As of early last week, QAnon’s primary hashtags — #Q and #WWGWGA, the second of which refers to the movement’s motto “Where We Go One, We Go All” — were both available via search on Peloton’s social platform. Peloton’s community aspect, for those unaware, has helped make the bike so popular: Peloton Members tend to cycle with the same instructors, ride with each other, and send “high fives.” It’s also possible to filter by followers, age or gender when exploring the platform.

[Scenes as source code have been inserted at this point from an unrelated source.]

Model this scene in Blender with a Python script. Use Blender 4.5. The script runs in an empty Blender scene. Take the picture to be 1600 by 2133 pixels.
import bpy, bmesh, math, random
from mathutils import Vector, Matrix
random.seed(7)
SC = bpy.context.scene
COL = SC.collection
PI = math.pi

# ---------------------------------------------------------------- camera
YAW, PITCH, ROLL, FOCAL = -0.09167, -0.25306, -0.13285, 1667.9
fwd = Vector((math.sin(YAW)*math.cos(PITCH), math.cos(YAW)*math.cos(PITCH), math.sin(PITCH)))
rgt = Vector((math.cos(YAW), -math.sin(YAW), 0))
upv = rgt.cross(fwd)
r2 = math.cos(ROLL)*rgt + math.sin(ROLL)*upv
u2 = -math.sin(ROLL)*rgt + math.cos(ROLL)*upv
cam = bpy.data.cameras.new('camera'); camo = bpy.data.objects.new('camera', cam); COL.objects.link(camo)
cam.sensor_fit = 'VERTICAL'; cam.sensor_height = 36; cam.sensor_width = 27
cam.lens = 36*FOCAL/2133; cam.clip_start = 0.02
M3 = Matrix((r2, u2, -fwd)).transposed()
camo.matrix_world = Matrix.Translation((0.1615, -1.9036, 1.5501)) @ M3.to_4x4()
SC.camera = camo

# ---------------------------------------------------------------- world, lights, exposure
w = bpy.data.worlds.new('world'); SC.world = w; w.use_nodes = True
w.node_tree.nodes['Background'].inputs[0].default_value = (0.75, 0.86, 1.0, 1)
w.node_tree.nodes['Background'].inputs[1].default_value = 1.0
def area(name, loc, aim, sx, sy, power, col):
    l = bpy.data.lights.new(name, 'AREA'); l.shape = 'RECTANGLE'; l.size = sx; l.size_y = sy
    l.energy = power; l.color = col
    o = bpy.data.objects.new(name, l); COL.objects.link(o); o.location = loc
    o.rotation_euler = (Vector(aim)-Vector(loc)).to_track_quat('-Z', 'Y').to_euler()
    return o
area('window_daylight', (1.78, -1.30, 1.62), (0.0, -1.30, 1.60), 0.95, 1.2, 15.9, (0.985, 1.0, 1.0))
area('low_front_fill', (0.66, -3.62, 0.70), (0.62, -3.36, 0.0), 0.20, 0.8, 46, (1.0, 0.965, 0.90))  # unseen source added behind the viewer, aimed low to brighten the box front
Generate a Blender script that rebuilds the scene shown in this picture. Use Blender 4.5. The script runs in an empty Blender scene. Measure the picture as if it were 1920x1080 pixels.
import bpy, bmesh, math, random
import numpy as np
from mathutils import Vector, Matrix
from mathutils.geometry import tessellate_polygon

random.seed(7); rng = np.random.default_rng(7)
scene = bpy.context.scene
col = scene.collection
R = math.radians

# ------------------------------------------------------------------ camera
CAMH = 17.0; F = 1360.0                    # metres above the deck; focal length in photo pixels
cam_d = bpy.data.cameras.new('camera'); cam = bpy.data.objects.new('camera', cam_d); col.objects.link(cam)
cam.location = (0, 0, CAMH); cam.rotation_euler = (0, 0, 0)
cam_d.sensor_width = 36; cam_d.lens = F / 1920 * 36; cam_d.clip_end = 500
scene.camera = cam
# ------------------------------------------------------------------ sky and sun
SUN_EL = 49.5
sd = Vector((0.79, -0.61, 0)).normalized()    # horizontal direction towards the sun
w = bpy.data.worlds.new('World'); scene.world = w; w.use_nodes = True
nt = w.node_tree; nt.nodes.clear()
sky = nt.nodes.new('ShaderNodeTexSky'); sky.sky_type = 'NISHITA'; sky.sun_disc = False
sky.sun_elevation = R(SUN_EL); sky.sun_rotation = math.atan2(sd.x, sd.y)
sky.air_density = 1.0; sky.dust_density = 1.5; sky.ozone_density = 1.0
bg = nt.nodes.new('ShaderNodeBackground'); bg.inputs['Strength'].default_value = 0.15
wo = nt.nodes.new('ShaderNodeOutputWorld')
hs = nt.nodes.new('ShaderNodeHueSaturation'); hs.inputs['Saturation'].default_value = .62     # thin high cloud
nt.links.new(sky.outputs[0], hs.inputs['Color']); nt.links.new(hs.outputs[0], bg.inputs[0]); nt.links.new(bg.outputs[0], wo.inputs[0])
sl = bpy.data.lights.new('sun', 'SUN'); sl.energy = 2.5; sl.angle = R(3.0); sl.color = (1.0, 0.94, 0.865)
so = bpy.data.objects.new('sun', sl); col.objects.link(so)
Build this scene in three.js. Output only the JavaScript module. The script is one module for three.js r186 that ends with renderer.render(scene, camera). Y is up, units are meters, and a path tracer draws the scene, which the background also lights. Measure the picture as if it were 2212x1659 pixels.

In essence, that makes Peloton an online gathering place of sorts. And as dangerous and disappointing as the development is, it feels somewhat inevitable that dozens of wackos tried to turn their morning workout into another outlet for defeating the “deep state.” But according to Goins, Peloton was having none of it. The hashtags were officially removed by the end of the week and the communities no longer exist.

Peloton obviously doesn’t want its name dragged through the mud in a successful year — its quarterly sales jumped 61% during the lockdown — but bottom line, they saw traces of what’s been described as a “militarized social movement” at their door, and promptly put their foot down. In an era of damage control, it’s refreshing to see a modern brand disavow abject craziness the second it sees it.